Gli rimane tempo fino al prossimo 2 febbraio per decidere se varcare o no il Rubicone. Dall’altra parte però non c’è Roma ma la fine di un percorso, la fine di un’intera classe politica. Con la Provincia di Viterbo cade l’ultimo baluardo del centrodestra sul capoluogo, poi sembrano esserci davanti cinque anni di attraversamento nel deserto. Salvo una oggi improbabile capitolazione anticipata di Leonardo Michelini.

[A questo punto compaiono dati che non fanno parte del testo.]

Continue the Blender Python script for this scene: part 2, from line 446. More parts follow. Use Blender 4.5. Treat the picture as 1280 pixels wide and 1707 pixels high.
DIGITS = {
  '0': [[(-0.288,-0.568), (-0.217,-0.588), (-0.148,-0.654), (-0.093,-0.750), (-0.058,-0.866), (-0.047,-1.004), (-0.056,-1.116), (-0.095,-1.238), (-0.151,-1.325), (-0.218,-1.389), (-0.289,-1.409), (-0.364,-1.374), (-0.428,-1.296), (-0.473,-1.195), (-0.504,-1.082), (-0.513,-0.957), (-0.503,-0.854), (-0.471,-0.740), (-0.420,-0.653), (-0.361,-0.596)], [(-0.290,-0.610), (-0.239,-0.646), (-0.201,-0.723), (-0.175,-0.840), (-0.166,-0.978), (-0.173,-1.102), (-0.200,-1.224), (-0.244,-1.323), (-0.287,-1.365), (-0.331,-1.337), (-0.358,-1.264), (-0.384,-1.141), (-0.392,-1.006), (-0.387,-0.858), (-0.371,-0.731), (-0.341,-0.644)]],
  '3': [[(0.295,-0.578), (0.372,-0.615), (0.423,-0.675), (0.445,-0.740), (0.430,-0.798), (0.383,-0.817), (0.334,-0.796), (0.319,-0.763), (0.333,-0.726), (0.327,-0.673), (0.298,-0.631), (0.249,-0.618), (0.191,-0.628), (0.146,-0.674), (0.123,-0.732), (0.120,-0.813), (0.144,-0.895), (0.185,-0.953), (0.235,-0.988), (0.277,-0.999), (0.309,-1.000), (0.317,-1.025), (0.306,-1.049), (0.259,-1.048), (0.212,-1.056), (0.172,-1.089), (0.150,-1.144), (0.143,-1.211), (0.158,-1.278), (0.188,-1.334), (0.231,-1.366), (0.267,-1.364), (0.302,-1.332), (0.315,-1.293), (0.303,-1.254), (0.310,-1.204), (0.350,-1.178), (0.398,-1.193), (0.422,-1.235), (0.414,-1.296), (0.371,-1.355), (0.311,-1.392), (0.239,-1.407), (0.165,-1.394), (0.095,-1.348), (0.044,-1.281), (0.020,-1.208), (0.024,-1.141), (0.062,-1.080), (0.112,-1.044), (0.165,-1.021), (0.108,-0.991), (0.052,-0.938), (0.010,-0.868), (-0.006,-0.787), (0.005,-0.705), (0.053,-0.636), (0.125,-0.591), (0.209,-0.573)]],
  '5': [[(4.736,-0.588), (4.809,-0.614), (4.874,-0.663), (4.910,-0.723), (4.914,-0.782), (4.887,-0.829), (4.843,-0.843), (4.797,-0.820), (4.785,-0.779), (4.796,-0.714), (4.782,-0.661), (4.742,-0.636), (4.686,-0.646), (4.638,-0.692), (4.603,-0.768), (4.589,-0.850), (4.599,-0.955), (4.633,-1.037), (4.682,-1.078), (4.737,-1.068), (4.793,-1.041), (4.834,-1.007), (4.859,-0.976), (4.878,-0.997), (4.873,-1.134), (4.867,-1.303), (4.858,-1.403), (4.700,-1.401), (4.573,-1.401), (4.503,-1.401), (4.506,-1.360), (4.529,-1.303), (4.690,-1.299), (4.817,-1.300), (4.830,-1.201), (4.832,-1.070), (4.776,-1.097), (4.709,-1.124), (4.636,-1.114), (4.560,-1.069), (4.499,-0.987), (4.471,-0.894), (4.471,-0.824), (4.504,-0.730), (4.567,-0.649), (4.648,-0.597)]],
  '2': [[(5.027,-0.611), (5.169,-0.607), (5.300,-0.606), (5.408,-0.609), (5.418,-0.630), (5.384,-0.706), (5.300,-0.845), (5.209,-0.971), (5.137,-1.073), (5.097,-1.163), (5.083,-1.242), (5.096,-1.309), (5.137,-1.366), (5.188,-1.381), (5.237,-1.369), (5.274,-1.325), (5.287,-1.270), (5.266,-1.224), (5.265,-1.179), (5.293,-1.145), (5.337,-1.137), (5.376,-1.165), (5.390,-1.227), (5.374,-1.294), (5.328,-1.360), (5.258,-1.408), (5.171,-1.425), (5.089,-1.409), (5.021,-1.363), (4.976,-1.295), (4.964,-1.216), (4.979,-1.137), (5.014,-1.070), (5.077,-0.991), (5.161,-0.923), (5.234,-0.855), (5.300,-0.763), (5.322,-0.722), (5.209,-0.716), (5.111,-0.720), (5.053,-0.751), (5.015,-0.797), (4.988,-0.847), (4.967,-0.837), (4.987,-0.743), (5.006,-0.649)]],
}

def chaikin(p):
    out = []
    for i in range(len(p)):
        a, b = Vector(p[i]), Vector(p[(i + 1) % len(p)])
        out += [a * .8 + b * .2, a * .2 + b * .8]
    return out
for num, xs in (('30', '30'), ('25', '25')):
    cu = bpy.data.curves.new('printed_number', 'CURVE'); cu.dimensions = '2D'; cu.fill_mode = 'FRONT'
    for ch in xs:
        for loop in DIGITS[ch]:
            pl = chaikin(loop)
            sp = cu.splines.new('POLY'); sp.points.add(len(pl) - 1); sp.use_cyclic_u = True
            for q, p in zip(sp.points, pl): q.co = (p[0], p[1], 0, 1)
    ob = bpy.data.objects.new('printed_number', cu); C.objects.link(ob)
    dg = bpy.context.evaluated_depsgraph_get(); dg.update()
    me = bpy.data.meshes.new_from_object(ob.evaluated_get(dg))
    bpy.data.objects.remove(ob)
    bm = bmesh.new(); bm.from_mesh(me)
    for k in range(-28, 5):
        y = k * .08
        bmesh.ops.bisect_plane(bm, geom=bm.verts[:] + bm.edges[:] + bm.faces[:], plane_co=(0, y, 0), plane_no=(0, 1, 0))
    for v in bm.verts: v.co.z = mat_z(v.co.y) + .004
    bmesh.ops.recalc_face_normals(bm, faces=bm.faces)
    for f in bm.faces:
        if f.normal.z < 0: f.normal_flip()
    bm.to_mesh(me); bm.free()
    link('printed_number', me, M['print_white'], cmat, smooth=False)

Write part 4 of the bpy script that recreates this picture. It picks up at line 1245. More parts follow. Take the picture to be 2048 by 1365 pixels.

La Caporetto del centrodestra locale non lascia intravedere all’orizzonte una Vittorio Veneto in provincia. La divisione e le faide intestine che stanno consumando Palazzo Gentili non lasciano presagire niente di buono per le prossime amministrative di primavera nella Tuscia. Divisi si perde, sempre. Tra “alfaniani”, “berlusconiani”, “fratelli d’Italia” e brandelli di Udc non sarà facile trovare la quadra, anche perché a ben guardare mancano gli uomini. Uomini nuovi, capaci di aggregare, di funzionare da collante tra le diverse sensibilità.

Il centrodestra viterbese è in mezzo al mare insomma e il suo peggiore nemico è proprio se stesso. Via Saffi docet.